Gløshaug Church | |
Fullname: | Gløshaug kirke |
Coordinates: | 64.5348°N 12.4017°W |
Location: | Grong, Trøndelag |
Country: | Norway |
Churchmanship: | Evangelical Lutheran |
Denomination: | Church of Norway |
Diocese: | Nidaros bispedømme |
Parish: | Harran |
Status: | Parish church |
Functional Status: | Active |
Founded Date: | 1170 |
Consecrated Date: | 1689 |
Architect: | Bjørn Larsen |
Architectural Type: | Long church |
Materials: | Wood |
Capacity: | 100 |
Gløshaug Church (Norwegian: Gløshaug kirke) is a parish church of the Church of Norway in Grong municipality in Trøndelag county, Norway. It is located in the village of Gartland. It is one of the two churches for the Harran parish which is part of the Namdal prosti (deanery) in the Diocese of Nidaros. The red, wooden stave church was built in a long church style in 1689. The church seats about 100 people.[1] [2] [3]
The site of Gløshaug Church has been used all the way back to around the year 1160. It originally was a St. Olaf church according to Grankvist. A manuscript from 1597 (Norwegian: "Gaannske Nommedalls Leens Beskriffuelse") called the church Norwegian: "Olafshougs Kirke i Hærø fierding", meaning St. Olaf's Church of Harran. St. Olaf is the patron saint of Norway. The first church building on this site was built around 1170, and it was restored in 1433 and again in 1510. In 1689, the old church had reached the point where it was in very poor shape, so it was torn down and replaced with a new stave church, which still stands today. St. Olaf's Church was for centuries the main church for all of the people that lived in the upper inner part of Namdalen (the old "Overhalla" parish).[4] [5] [6]

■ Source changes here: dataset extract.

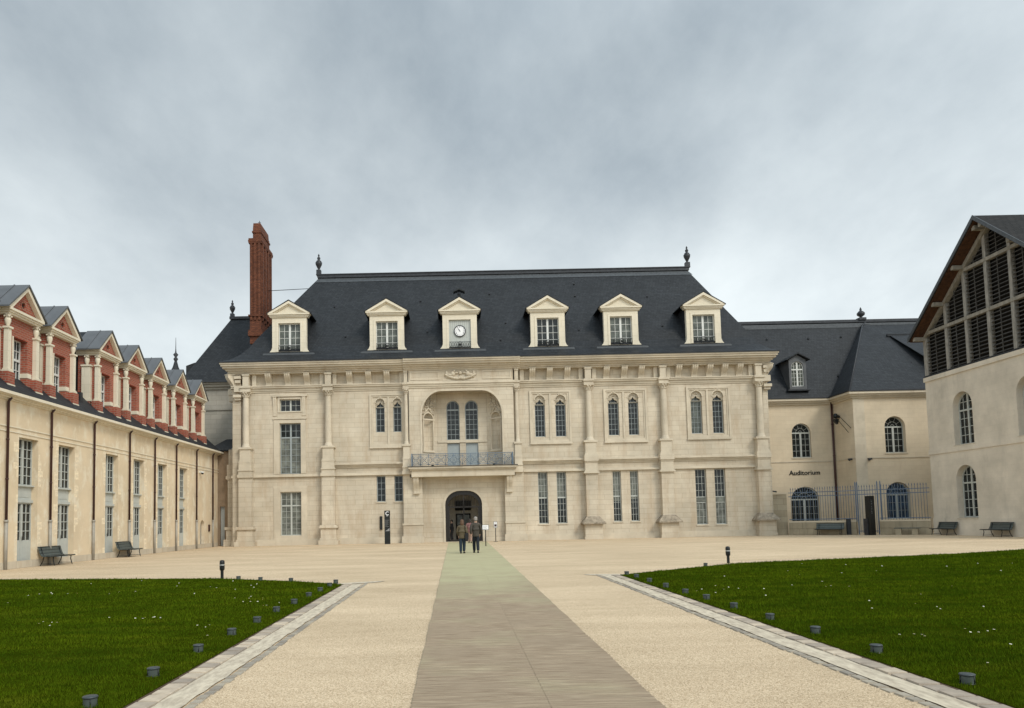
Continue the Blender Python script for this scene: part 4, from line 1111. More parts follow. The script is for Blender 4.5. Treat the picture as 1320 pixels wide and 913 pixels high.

In the 1800s and 1900s, several Englishmen (some of those were noblemen) owned houses along the river at Gartland, where they lived during their stay in Grong. One was Thomas Merthyr Guest, a man of considerable wealth. He bought two Gartland farms and in 1873, he bought the old Gløshaug Church to prevent it from being torn down. Grong municipality wanted to tear down the old church and build a new church for Harran, but instead Mr. Guest purchased it and restored it. Meanwhile, the municipality built the new Harran Church in 1874 at Fiskum in the nearby village of Harran, about to the northeast. Mr. Guest's widow sold the church in 1908 to a local farmer who in turn in 1910 gave the church to the municipality.[7]